DM - Como foi esta adaptação?
MH - Ele teve que acompanhar a evolução da linguagem e das tecnologias. Antigamente as emissoras eram clubes fechados, porque tudo tinha de ser importado. Tinha que comprar as antenas transmissores e, quem custeava eram quem tinha acesso ao serviço. Depois se modernizou e o radiojornalismo os locutores faziam a leitura de jornais impressos. Estamos falando de um Brasil, do início do século XX, em que a maior parte da população era analfabeta e desde então sempre se reinventou.

DM - Qual foi a fase de maior mudanças?
MH - Nos anos 80, com a consolidação da TV como principal meio de comunicação, na chegada dos CDs, DVDs, ele não morreu porque conseguiu se segmentar. Assim se consolidaram rádios de rocks, sertanejas, populares, só de notícias, ou de esportes. Assim foi, acompanhando a evolução e se adaptando aos meios tecnológicos. Uma rádio musical, em que tudo está disponível, dentro do que você quer é maior que streaming.E na áreas do jornalismo, as rádios estão nos sites e portais. As pessoas podem falar nos programas de rádio de outras cidades e países. O radio nao está mais nos aparelhos, se ouve no celular, computador, carro…

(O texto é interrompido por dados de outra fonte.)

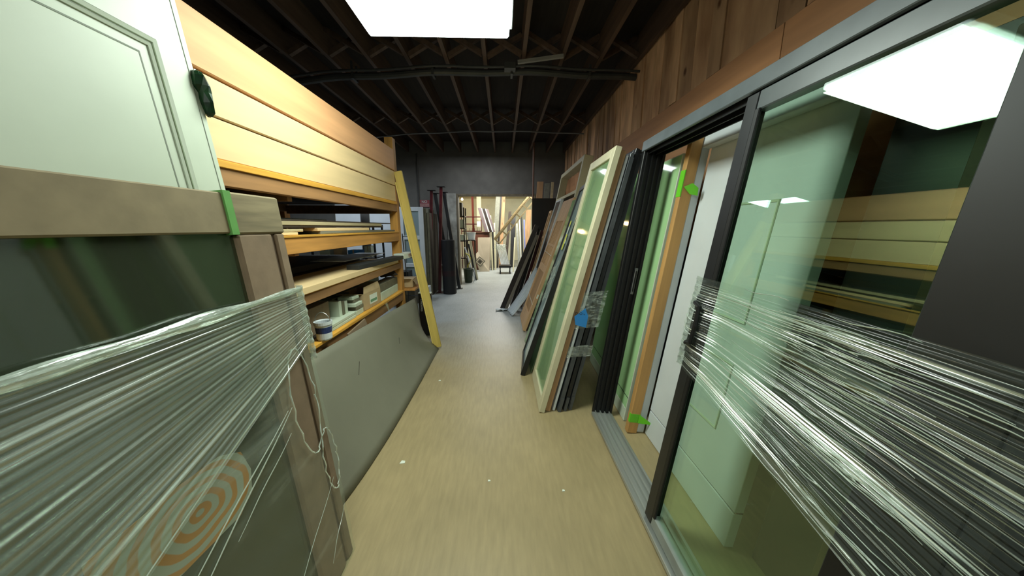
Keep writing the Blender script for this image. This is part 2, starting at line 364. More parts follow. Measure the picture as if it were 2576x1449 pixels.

DM - Qual história mais marcante viveu no rádio?
MH - Tenho várias histórias marcantes: entrevistei muita gente ma Rádio K depois na 730. Fui um dos produtores do debate de 98 entre Marconi e Iris debate que foi mediado por Juca Kfouri. Kajuru conseguiu articular a passagem de muita gente pela rádio, como Marcelo Rezende. Foi também marcante entrevistar Lula, Brizola e Dilma. Em relação à Dilma, na pré campanha pra primeira eleição, ela concedeu uma entrevista e tudo estava transcorrendo normal. Lá pelas tantas, ela falou que o governo era igual a casa dela em Minas, onde a mãe que comandava a casa, o pai trabalhava chegava e distribuía doces. Aí perguntei para ela: a senhora organiza e Lula bagunça? Acabou sendo divertido, um amigo me ligou que assistiu o programa, que transformou em uma matéria do “Congresso em Foco”, que depois foi para O Globo, Estadão e correu o mundo. Mesmo com uma audiência menor, o rádio consegue se multiplicar utilizando a tecnologia.

DM - Como era rádio quando começou?

MH - Lembro quando era estagiário na Rádio Universitária e fazemos transmissões esportivas com equipamentos obsoletos, mas mais na raça. O repórter era de campo e pista. A gente ficava seguindo o jogador para entrevistá-lo no final primeiro.